Two weeks after his inauguration, and six weeks after being declared the winner in the Oct. 9 presidential race, President Hamid Karzai is encountering difficulties in forming a new Cabinet.
As a candidate and president-elect, Karzai was adamant that his Cabinet would be qualified, efficient, honest and, above all, of his own choosing. He promised there would be no more coalitions, and no more political trade-offs with warlords, drug lords, or regional and ethnic factions.
Yet as he worked on his Cabinet last week, he found himself restricted by Afghanistan's new Constitution and by strict conditions laid down in it by a constitutional grand assembly a year ago. In particular, the constitutional demands that Cabinet ministers have higher education and hold only Afghan citizenship, and not dual citizenship, have stalled his plans.
Speaking to Afghan journalists on Sunday, Karzai, 46, said that he had spent most of the past two weeks selecting his Cabinet, but that he had not finished.
"This is my decision, to go slowly, but to be precise and proceed wisely, so that we have a Cabinet that the people of Afghanistan are happy with," he said.
In fact, aides said, many of his current Cabinet members and some proposed additions had to be dropped because of the constitutional requirements.
At least five members of the current Cabinet whom Karzai had considered keeping do not have enough education, a presidential aide said. Among them are Minister of Commerce Sayed Mustafa Kazemi, Minister of Agriculture Sayed Hossein Anwari, Minister of Education Ahmad Mushahid and Minister of Public Works Gul Agha Sherzai. The defense minister, Marshall Muhammad Qasim Fahim, who was widely expected to be dropped from the Cabinet anyway, also does not have a college degree.
Zarar Ahmad, the governor of Parwan province and once a prospective Cabinet member, has been dropped for lack of a degree, another aide said.
Even more Cabinet members may have to be dropped because of the law on dual citizenship. Major Cabinet members with dual citizenship, often American, include Finance Minister Ahraf Ghani, Interior Minister Ahmed Ali Jalali, Information and Culture Minister Sayed Makhdum Raheen, and the ministers of reconstruction, urban development and higher education.
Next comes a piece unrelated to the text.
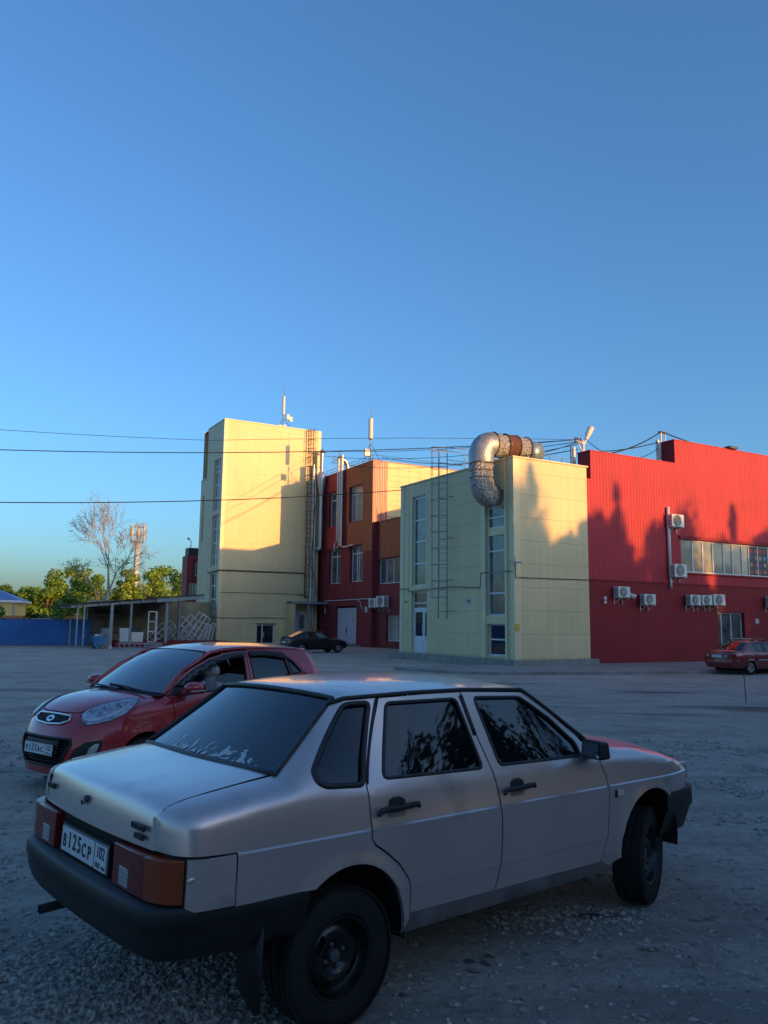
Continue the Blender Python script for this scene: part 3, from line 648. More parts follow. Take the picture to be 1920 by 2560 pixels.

The governor of the Central Bank would also be required to have only Afghan citizenship.
Karzai made it clear on Sunday that he would abide by the Constitution. "We have decided that anyone who joins the Cabinet must fill the condition of having higher education, because the law says so and we should respect the law," he said.
The article on dual citizenship allows a little more wiggle room for the president, since it gives parliament the final decision to approve or reject the appointment of a minister with dual citizenship. A parliament will not be elected for at least another six months, and so the onus is on Karzai to meet the basic demands of the Constitution.
Ministers would be asked to give up their foreign citizenship or others would be found who only had Afghan citizenship rather than provoke an embarrassment for the president if Parliament rejected the appointment later, one aide said.
"He wants to choose a Cabinet that will work for five years," he said of Karzai.
The conditions set by the Constitution are the result of intense rivalry among the main groups that have been vying for political pre-eminence in Afghanistan in the past three years. They can be roughly split into the mujahedeen, who fought in the wars of the past 20 years, and the Westernized technocrats, who often spent the past 20 years abroad, on the other. The mujahedeen sought to exclude many Westernized Afghans by banning anyone holding dual citizenship, while the technocrats sought to exclude the roughest mujahedeen by putting in the condition relating to higher education.
Karzai has sought to resolve issues through broad consultation, as is his wont. He was consulting the leaders of some parties last week, as well as lawyers and constitutional specialists, his spokesman said.